### What this task involves
In the listing that follows, how many lines contain "scene"? Give the number only.

### Data section

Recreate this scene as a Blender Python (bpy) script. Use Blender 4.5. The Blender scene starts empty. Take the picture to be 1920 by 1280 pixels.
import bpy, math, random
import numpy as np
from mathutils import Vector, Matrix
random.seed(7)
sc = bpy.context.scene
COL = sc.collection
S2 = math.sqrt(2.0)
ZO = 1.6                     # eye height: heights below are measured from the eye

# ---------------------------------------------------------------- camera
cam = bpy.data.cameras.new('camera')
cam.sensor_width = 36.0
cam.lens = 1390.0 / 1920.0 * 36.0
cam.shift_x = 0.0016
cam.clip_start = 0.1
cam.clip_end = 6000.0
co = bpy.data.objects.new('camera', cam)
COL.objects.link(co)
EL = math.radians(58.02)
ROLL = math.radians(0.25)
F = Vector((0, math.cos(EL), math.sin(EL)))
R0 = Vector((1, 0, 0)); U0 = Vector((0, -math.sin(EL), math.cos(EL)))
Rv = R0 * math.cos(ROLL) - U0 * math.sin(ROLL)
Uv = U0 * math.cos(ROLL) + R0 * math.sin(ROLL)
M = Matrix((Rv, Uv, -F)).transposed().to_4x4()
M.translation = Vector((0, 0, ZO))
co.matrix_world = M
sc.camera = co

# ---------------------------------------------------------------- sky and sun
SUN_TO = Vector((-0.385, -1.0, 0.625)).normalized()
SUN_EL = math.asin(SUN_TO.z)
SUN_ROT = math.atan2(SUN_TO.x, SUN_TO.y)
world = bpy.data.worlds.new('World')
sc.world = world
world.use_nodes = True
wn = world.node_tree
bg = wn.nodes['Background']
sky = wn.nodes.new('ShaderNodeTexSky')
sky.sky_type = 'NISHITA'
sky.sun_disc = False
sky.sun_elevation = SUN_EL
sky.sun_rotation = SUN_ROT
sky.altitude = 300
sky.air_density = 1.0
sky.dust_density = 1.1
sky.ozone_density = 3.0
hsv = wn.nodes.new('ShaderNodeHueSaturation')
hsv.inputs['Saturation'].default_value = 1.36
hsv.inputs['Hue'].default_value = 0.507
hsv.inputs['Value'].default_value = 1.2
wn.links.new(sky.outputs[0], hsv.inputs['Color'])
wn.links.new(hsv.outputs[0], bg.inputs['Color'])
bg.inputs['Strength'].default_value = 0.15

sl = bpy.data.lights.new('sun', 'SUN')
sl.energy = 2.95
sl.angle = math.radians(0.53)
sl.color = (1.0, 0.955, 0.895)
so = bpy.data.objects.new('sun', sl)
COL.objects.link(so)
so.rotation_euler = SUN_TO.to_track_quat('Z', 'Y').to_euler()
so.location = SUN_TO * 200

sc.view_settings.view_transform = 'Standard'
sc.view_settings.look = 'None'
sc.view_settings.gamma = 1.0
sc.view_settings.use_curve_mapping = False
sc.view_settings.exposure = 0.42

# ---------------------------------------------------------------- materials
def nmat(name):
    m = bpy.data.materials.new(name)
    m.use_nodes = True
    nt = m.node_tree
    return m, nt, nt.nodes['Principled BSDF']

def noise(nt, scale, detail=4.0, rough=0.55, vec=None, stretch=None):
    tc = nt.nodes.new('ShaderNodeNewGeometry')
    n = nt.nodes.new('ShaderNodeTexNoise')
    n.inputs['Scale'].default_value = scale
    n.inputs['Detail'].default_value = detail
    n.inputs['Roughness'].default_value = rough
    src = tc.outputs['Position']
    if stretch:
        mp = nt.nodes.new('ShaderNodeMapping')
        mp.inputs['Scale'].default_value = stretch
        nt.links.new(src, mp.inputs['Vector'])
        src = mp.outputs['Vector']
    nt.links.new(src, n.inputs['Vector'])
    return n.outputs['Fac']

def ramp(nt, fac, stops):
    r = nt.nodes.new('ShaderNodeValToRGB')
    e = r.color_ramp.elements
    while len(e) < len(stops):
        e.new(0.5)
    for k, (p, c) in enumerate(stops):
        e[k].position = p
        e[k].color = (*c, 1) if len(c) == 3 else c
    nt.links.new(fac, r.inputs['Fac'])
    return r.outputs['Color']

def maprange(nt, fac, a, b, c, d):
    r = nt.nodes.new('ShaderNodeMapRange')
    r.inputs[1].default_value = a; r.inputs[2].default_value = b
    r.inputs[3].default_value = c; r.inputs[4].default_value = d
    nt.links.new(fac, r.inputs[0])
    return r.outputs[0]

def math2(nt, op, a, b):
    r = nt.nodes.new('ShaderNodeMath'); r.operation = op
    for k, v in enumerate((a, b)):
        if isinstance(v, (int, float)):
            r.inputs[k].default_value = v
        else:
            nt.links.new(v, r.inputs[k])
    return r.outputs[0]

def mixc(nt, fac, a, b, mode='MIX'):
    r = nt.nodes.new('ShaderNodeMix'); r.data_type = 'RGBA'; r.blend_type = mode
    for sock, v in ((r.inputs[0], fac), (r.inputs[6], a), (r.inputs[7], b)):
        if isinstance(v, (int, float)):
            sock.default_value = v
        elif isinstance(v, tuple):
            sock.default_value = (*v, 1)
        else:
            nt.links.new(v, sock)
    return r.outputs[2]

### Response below
2